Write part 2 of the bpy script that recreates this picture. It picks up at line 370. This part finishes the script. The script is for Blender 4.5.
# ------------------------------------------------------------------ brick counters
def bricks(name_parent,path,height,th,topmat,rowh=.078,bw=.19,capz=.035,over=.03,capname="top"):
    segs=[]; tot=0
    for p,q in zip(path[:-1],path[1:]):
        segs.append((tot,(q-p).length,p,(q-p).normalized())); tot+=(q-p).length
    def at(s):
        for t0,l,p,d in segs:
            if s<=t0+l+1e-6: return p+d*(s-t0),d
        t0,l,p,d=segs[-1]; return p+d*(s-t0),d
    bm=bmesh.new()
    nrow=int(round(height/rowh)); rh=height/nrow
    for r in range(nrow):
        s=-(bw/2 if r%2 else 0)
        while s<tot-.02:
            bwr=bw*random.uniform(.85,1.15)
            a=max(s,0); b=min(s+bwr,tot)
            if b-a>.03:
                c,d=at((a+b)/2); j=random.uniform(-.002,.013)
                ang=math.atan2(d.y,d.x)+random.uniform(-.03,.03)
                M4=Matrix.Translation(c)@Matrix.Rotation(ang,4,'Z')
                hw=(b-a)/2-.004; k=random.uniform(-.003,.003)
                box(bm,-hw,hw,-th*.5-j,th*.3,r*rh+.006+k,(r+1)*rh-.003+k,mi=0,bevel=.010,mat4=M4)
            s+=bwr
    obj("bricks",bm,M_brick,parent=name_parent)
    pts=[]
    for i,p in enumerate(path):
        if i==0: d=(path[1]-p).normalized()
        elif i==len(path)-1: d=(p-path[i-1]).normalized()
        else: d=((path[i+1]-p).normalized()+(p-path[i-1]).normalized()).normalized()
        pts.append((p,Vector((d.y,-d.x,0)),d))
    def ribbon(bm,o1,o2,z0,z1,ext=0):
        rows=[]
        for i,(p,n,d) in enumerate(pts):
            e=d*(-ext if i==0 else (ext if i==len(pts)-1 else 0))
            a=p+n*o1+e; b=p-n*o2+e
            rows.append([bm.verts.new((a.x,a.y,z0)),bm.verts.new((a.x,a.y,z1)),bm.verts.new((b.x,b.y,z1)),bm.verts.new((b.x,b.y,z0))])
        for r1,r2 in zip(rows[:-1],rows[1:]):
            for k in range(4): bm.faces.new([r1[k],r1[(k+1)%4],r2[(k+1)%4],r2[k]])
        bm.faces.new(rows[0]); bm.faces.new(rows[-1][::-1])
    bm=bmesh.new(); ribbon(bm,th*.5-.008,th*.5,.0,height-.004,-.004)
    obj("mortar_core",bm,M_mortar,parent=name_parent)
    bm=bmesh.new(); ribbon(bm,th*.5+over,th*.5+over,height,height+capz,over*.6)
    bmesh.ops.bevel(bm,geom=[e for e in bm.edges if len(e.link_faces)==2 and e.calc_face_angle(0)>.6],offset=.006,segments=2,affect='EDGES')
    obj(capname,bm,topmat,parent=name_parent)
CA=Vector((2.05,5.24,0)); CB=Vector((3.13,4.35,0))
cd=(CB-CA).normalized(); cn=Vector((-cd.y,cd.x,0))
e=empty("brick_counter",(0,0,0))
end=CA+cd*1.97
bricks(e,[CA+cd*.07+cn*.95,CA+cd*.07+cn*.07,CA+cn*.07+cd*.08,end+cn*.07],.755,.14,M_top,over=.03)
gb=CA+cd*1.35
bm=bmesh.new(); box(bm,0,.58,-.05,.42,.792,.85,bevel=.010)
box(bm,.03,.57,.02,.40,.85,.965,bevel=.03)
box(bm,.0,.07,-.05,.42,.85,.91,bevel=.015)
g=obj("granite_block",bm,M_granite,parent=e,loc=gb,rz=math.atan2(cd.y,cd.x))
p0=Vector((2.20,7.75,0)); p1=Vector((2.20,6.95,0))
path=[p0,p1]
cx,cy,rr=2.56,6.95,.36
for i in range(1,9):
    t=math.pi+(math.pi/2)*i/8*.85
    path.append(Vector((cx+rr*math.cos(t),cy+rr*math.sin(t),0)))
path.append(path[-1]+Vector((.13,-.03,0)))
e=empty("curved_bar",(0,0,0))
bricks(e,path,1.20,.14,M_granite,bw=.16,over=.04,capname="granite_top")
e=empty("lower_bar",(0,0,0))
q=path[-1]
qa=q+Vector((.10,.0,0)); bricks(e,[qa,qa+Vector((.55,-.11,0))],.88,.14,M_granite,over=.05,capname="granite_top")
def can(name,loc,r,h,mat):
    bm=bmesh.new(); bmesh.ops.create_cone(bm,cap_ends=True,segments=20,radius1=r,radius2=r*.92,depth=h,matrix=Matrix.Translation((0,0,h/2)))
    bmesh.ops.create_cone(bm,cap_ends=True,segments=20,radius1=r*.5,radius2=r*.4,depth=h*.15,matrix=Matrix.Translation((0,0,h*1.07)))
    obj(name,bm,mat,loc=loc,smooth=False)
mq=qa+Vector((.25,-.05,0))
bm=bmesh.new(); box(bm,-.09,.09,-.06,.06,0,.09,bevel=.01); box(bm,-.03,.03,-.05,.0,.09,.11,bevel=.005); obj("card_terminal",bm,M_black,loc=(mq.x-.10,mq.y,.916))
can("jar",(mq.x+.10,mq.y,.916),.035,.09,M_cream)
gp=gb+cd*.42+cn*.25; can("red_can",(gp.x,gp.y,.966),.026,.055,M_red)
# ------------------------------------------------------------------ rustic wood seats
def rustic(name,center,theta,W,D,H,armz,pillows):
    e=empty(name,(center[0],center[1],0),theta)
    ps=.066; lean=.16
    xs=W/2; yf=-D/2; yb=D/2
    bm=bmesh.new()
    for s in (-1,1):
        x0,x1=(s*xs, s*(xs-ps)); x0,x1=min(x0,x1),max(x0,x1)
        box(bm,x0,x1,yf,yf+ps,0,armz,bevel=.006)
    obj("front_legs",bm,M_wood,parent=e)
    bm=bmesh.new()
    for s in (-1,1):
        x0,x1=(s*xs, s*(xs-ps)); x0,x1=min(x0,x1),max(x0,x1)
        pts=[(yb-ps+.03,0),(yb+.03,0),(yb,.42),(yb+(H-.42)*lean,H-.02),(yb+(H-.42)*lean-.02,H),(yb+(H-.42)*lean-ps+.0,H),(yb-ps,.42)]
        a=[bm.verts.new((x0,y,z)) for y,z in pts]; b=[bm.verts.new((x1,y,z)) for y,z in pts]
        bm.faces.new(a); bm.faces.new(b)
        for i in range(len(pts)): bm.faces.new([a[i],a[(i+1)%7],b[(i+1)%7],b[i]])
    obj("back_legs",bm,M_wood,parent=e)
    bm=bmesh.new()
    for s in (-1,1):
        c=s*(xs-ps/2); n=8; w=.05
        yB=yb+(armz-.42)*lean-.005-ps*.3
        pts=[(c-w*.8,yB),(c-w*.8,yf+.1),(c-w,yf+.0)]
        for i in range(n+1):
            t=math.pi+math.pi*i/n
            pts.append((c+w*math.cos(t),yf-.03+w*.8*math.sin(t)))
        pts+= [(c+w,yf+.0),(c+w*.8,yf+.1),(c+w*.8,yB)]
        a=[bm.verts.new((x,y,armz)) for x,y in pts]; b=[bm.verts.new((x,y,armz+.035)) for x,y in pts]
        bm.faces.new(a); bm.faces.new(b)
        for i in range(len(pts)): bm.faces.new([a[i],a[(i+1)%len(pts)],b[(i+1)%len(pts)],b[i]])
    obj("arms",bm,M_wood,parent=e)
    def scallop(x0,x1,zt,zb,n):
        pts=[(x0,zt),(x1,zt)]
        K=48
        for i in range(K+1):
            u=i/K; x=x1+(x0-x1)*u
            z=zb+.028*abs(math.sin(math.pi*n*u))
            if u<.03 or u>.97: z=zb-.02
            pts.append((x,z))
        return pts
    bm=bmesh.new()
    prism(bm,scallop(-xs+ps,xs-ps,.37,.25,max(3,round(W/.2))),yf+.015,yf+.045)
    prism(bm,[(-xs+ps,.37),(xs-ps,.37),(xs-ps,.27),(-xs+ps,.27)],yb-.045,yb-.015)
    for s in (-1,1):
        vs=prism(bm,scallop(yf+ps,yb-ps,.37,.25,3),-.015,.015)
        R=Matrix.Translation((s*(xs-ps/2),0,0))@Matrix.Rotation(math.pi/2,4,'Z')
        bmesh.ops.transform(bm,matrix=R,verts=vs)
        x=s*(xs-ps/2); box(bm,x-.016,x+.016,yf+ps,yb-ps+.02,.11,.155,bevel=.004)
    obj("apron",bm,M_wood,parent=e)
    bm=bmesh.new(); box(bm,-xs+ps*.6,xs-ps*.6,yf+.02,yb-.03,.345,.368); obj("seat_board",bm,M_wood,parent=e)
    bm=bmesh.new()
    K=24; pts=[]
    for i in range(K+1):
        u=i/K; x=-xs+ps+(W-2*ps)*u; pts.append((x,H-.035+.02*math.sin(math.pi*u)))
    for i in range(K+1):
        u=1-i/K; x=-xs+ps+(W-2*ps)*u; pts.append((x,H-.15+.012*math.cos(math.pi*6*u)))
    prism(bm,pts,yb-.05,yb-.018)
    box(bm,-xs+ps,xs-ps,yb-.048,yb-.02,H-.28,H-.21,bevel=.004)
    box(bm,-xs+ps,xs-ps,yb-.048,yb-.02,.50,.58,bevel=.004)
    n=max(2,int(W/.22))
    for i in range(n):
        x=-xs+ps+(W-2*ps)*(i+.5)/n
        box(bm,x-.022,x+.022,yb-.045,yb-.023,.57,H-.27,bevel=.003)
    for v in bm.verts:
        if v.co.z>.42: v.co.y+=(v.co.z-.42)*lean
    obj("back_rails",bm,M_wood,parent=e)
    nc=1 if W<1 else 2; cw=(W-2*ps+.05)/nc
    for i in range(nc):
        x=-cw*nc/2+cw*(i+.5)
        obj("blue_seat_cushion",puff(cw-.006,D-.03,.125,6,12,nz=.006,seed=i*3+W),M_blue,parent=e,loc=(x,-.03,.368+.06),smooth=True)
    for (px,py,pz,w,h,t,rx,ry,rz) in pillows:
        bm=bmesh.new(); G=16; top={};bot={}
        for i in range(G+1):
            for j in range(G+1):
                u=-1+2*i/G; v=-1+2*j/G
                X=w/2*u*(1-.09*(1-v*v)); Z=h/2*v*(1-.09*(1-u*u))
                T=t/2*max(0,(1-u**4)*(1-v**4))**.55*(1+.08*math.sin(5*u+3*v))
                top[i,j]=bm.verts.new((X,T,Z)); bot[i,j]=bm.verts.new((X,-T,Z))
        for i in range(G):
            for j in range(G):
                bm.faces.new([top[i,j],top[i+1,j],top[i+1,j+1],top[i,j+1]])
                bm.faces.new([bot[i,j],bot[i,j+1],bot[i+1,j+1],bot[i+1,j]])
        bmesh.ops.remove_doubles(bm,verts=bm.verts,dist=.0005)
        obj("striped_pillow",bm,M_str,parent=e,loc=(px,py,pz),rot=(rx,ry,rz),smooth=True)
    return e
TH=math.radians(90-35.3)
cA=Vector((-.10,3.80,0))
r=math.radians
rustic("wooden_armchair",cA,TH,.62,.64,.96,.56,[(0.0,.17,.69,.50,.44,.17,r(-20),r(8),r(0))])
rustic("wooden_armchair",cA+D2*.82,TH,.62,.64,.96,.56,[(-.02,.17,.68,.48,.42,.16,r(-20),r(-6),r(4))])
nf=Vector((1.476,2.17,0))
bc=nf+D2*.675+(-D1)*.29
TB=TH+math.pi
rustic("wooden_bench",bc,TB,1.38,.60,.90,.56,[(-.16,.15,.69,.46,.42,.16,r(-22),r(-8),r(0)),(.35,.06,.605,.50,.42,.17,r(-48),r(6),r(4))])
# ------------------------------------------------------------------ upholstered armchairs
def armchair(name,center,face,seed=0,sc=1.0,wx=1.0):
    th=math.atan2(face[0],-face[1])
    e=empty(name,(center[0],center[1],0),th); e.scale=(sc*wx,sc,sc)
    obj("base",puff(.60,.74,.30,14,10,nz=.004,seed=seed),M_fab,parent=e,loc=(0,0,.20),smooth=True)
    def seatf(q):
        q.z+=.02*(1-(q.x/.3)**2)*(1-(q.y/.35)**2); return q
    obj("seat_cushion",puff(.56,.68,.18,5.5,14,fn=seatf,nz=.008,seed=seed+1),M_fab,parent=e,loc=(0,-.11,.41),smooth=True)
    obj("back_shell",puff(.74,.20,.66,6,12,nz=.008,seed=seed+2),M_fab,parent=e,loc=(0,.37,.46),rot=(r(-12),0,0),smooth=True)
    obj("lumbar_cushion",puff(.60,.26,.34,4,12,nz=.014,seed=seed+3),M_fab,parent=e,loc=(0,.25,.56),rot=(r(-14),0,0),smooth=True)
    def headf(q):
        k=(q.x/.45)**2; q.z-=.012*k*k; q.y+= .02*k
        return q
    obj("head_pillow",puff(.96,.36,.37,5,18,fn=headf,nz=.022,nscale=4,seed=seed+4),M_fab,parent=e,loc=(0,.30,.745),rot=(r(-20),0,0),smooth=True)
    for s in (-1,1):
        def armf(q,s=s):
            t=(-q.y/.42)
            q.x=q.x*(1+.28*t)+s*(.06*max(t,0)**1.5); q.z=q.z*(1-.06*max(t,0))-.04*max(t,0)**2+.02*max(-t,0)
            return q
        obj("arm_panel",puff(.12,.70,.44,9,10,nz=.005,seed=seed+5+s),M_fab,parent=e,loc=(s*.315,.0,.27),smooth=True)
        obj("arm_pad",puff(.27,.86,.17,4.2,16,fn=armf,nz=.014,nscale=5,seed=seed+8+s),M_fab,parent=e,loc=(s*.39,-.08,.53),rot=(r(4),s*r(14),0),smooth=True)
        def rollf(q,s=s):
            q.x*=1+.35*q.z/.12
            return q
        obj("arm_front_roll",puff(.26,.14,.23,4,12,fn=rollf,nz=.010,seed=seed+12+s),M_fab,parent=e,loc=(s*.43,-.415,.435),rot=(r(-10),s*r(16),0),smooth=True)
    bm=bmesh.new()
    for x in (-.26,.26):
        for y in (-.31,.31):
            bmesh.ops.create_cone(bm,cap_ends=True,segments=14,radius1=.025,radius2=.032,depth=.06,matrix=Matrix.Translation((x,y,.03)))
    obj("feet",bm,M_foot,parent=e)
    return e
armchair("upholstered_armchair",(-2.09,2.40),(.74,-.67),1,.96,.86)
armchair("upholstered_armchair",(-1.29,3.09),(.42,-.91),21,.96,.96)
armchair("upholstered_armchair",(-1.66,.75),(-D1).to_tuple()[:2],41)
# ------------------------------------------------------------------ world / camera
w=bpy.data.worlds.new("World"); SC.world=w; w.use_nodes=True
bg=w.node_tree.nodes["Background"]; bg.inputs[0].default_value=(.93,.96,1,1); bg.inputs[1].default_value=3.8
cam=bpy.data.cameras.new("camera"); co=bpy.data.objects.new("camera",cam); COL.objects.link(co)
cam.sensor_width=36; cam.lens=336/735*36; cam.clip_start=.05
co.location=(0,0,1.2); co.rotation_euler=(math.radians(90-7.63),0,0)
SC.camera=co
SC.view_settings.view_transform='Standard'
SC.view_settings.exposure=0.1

-.-.-

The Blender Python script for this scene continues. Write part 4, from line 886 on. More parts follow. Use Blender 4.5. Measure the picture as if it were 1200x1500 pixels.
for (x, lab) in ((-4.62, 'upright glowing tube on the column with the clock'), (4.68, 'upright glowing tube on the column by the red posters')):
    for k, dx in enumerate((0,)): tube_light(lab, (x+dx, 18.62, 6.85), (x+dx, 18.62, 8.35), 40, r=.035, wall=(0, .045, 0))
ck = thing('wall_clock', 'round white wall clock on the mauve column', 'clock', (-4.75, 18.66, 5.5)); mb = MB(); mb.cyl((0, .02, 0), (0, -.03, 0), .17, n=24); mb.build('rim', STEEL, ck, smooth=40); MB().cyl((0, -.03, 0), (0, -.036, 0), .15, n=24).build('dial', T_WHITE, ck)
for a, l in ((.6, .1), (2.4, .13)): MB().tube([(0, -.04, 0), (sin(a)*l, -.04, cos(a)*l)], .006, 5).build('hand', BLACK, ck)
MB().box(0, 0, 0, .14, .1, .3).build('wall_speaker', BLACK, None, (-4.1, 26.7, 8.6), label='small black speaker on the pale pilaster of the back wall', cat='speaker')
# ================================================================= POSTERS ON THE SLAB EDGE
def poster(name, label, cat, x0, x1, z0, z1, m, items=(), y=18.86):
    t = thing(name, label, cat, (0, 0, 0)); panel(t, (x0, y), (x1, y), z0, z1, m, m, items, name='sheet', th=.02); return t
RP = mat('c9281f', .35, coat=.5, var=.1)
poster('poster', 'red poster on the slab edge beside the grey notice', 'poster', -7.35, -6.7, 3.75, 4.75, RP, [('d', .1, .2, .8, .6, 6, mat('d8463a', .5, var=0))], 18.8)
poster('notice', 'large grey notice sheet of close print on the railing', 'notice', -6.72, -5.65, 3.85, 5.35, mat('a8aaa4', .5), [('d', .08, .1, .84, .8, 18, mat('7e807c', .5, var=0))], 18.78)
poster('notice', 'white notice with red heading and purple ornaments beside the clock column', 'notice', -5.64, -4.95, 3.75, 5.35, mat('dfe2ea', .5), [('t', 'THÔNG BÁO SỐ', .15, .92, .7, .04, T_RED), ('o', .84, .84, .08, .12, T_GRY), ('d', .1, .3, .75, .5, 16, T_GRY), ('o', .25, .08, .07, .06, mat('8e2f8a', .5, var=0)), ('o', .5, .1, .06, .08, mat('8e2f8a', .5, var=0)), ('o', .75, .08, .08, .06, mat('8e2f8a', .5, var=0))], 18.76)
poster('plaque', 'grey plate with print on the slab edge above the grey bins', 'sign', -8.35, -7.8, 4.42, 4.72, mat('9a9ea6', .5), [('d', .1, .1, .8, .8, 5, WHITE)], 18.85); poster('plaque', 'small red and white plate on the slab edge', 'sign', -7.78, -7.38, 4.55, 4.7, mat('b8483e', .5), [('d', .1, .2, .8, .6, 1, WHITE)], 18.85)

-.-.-

**What to work on**
From the entries, copy out each line containing the word "Write".

**Completed exercise**
Write part 2 of the bpy script that recreates this picture. It picks up at line 370. This part finishes the script. The script is for Blender 4.5.
The Blender Python script for this scene continues. Write part 4, from line 886 on. More parts follow. Use Blender 4.5. Measure the picture as if it were 1200x1500 pixels.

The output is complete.